Les expertes invisibles : une agentivité mobilisée malgré une domination masculine[1] ?
Lausanne, août, 2012
Introduction
Les sports, et notamment ceux de l’élite masculine, sont devenus assez récemment des activités culturelles et professionnelles fortement valorisées. Ils ont été mis en œuvre et dirigés par et pour des hommes, avant d’ouvrir leurs portes aux femmes, parfois avec de fortes résistances (Terret, 2004 ; Cahn, 1995). En ce sens la domination masculine dans le cadre sportif a limité et continue de le faire l’agentivité féminine. A côté de l’institutionnalisation et de la légitimation des sports d’autres pratiques physiques semblent offrir des possibilités d’action/exploration de/sur soi, autrui, sur la nature. C’est le cas par exemple du yoga, de l’apnée en haute profondeur, du plongeon de haut vol, de la contorsion, du chant lyrique, du funambulisme, de l’imitation, du jonglage, etc. Ce pas de et à côté des sports masculins dominants permet d’éclairer des pratiques physiques qui sont le plus souvent des pratiques socioculturelles outsider, marginales, voire marginalisées. Si l’impact du genre est bien étudié désormais dans les sports, qu’en est-il au sein de ces pratiques particulières ?

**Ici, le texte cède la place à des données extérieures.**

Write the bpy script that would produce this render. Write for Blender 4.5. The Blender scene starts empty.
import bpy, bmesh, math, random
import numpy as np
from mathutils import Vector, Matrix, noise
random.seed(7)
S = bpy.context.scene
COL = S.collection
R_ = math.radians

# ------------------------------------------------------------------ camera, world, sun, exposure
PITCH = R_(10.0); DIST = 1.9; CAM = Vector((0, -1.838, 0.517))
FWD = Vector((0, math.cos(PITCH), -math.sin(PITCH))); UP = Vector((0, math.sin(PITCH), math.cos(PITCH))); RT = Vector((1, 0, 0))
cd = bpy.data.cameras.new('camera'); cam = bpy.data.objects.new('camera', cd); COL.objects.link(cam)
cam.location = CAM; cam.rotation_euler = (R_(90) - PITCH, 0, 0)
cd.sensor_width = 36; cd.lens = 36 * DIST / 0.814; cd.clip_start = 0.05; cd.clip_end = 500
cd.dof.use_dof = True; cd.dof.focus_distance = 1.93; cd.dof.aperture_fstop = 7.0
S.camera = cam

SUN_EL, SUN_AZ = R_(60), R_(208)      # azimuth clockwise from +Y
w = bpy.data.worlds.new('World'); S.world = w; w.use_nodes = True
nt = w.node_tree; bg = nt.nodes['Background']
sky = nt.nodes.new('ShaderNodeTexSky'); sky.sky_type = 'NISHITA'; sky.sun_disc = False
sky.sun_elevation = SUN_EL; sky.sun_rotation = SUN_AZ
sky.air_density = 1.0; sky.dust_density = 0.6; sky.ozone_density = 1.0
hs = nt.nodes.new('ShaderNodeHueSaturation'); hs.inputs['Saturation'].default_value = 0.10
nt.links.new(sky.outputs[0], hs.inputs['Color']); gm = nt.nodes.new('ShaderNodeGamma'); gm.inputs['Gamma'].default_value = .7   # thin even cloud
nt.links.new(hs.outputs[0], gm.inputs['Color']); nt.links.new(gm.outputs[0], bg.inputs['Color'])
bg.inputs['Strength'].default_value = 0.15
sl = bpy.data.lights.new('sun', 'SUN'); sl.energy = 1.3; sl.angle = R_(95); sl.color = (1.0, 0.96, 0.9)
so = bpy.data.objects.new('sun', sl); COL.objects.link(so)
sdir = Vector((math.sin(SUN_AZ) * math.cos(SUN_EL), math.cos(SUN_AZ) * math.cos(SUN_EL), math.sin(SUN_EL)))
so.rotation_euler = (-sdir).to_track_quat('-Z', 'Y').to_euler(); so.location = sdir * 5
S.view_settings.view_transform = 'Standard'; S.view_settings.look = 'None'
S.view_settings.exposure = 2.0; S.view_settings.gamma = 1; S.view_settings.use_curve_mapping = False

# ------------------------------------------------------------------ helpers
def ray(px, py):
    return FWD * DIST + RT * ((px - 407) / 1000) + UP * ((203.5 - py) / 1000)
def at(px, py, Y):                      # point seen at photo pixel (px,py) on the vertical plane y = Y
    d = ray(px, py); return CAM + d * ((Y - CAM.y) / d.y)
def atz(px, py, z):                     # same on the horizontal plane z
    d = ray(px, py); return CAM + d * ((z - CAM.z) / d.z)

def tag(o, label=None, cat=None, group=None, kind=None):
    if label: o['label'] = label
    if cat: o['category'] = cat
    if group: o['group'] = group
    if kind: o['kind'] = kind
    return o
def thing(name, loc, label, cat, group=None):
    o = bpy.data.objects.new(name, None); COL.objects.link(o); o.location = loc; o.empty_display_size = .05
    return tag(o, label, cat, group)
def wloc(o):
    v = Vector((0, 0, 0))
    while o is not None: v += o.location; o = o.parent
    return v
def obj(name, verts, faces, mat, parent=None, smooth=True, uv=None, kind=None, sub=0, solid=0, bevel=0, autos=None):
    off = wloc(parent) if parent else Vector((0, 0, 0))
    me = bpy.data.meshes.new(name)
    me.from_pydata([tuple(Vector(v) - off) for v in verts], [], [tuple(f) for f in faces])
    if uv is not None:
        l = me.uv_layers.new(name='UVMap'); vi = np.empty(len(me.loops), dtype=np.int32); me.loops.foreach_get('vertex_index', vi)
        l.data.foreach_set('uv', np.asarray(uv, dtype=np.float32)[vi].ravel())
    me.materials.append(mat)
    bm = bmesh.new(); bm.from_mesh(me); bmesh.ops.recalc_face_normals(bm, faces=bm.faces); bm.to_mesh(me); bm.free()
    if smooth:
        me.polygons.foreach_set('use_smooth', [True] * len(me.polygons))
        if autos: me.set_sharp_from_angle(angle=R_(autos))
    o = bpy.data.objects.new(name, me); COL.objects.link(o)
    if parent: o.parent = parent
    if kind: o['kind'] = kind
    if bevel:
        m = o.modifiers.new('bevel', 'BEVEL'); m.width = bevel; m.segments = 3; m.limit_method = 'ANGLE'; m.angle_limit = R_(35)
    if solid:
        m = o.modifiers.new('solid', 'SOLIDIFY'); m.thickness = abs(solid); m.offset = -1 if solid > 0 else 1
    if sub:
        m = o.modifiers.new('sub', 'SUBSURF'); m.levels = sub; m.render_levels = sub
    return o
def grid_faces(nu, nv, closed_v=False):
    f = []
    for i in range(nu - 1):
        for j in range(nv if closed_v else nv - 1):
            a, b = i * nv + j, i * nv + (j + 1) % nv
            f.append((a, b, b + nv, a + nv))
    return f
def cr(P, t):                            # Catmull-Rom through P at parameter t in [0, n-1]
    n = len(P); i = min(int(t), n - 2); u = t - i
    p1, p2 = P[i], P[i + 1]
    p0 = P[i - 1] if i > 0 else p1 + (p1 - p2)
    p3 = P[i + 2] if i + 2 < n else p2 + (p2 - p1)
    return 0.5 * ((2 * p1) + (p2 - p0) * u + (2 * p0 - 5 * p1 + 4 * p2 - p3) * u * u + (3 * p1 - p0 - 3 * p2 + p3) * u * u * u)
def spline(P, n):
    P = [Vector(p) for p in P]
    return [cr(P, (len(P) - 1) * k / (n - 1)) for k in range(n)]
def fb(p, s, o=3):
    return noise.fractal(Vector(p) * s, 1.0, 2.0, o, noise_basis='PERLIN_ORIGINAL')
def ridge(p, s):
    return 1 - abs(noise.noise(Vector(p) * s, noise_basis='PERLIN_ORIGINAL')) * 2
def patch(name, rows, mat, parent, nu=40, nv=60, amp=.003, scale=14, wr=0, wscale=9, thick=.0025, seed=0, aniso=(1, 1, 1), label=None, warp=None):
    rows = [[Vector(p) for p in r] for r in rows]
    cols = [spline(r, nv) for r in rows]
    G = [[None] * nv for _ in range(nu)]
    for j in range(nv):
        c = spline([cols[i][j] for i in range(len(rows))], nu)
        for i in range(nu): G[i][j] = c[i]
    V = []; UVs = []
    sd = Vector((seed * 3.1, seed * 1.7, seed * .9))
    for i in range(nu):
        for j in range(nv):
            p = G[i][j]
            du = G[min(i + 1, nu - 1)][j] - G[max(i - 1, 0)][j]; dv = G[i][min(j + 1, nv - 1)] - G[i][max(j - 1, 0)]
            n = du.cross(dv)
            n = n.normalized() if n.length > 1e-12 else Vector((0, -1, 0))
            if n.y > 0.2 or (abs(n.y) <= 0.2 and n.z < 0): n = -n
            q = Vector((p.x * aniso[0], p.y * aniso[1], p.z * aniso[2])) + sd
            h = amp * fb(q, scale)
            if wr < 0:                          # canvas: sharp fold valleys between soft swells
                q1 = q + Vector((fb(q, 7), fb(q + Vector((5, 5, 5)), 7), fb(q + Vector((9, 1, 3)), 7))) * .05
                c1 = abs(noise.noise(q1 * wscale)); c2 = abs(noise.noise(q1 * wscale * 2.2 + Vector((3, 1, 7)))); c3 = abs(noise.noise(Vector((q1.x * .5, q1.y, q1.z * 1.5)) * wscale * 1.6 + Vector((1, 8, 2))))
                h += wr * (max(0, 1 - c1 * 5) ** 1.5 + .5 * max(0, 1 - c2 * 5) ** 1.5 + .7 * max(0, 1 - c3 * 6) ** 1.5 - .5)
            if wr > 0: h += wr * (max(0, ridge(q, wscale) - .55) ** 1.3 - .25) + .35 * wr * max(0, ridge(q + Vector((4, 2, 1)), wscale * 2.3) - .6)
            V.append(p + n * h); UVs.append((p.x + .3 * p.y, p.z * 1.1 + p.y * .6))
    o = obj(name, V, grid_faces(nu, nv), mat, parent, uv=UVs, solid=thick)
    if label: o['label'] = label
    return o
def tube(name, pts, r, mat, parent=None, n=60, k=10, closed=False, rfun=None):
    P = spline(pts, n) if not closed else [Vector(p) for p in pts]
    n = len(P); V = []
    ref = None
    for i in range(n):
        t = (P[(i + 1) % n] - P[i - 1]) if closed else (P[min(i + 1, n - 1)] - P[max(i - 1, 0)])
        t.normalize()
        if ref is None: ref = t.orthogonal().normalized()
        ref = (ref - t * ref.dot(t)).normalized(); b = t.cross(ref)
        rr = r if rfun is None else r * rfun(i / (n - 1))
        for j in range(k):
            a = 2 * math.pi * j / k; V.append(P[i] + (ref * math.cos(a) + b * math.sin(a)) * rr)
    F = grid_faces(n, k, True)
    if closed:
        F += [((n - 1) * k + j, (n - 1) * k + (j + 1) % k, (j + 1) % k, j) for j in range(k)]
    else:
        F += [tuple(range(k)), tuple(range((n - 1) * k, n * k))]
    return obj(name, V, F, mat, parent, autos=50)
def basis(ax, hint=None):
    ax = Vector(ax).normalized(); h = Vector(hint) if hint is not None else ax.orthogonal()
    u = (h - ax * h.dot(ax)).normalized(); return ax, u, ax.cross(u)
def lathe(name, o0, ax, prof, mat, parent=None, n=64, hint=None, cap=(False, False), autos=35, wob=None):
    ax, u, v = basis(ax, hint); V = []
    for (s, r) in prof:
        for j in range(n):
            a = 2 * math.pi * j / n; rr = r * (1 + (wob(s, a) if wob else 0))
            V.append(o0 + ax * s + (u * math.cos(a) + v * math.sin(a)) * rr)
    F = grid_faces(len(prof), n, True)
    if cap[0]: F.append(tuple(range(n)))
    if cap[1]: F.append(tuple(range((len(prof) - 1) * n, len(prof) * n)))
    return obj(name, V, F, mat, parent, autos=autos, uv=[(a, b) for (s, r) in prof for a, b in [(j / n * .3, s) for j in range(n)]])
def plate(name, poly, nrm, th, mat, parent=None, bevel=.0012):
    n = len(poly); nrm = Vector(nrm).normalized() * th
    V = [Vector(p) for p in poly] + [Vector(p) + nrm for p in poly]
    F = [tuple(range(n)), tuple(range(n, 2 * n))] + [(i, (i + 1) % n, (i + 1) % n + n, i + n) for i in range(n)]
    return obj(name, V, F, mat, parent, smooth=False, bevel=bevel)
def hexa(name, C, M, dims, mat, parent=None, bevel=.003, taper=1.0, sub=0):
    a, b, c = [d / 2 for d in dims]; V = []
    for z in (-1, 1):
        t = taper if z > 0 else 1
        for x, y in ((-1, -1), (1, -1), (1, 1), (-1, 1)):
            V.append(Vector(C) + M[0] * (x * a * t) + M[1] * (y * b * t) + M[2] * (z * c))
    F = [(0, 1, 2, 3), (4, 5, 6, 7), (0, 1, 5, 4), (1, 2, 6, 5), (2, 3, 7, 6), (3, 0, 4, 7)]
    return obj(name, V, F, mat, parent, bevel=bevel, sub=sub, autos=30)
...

A l’origine de cette enquête il s’agissait d’apporter un éclairage sur les performances exceptionnelles réalisées justement en dehors du cadre spécifique des enceintes sportives. La question de la vulnérabilité humaine, mais aussi sociale était essentielle et permettait de focaliser sur son importance dans ces mises en jeu corporelles spécifiques. Notre approche sociologique compare des pratiques expertes mises, ici artificiellement pour les besoins de l’enquête (Latour, 1995), en rapport les unes avec les autres en tant qu’expériences individuelles et collectives dans le cadre d’une activité professionnelle. Ces expériences corporelles particulières comme toutes activités humaines ne sont pas en apesanteur sociale et en ce sens nous allons préciser ici en quoi elles participent de phénomènes structurels plus larges comme la domination masculine et son lot de discriminations et violences plus ou moins symboliques envers les femmes (Bourdieu[2], 1998). Le genre intervient ici en effet directement puisque nombre d’expertises corporelles sont largement monopolisées par la gente masculine comme d’autres secteurs économiques et professionnels (les mondes militaires, de l’ingénierie, de la politique, du commerce, etc.). Il est intéressant pour autant de noter que certaines pratiques enquêtées enregistrent une présence féminine plus large, voire omniprésente telles la contorsion ou certaines formes de danse. La comparaison entre les deux types d’activité professionnelle permet de préciser les arcanes des plafonds de verre, des assignations de rôles voire des abus d’autorité dans ces pratiques.
Méthodologie
L’originalité de notre « regard sociologique » (Hughes, 1996) n’est pas d’accorder depuis longtemps une place importante aux discours des premiers concernés, c’est-à-dire ici 22 experts et 8 expertes résident en France ou en Suisse[3] ; elle est plutôt dans la prise en compte et l’analyse des émotions, des affects voire des sentiments intervenant directement dans les trajectoires de ces professionnelles et professionnels. Le protocole vise précisément la manière dont ces éléments affectifs peuvent être relatés des années plus tard par les premières et les premiers concernés. Ce regard et cette écoute puisque les entretiens ont été réalisés par l’Internet et/ou par téléphone[4] soulignent directement et essentiellement les vécus experts. Ils scrutent notamment la façon dont ces professionnels perçoivent, décrivent, mais aussi analysent très souvent avec une objectivation clairvoyante leur propre situation et finalement leur propre évolution personnelle/professionnelle. Car, ces enquêté-e-s, comme tout un chacun, ont développé et continuent de le faire des capacités d’adaptation, de résistance, importantes, mais aussi prennent des initiatives, proposent de nouvelles voies physiques et donc professionnelles puisque leur corps est l’étalon et le vecteur de leur pratique. Dans l’ensemble des analyses qui ne seront pas développées ici, il s’est agi de mieux comprendre comment des individus peuvent s’engager dans une telle trajectoire minoritaire, et parfois minorisée. La question de la singularité de leur parcours, et in fine de leur propre singularité a été analysée en même temps que les valeurs déployées. La valeur travail sera seulement évoquée ici dans la mesure où elle impacte une axiologique masculine largement dominante aujourd’hui : la mesure même des performances réalisées. Débutons par préciser leurs parcours.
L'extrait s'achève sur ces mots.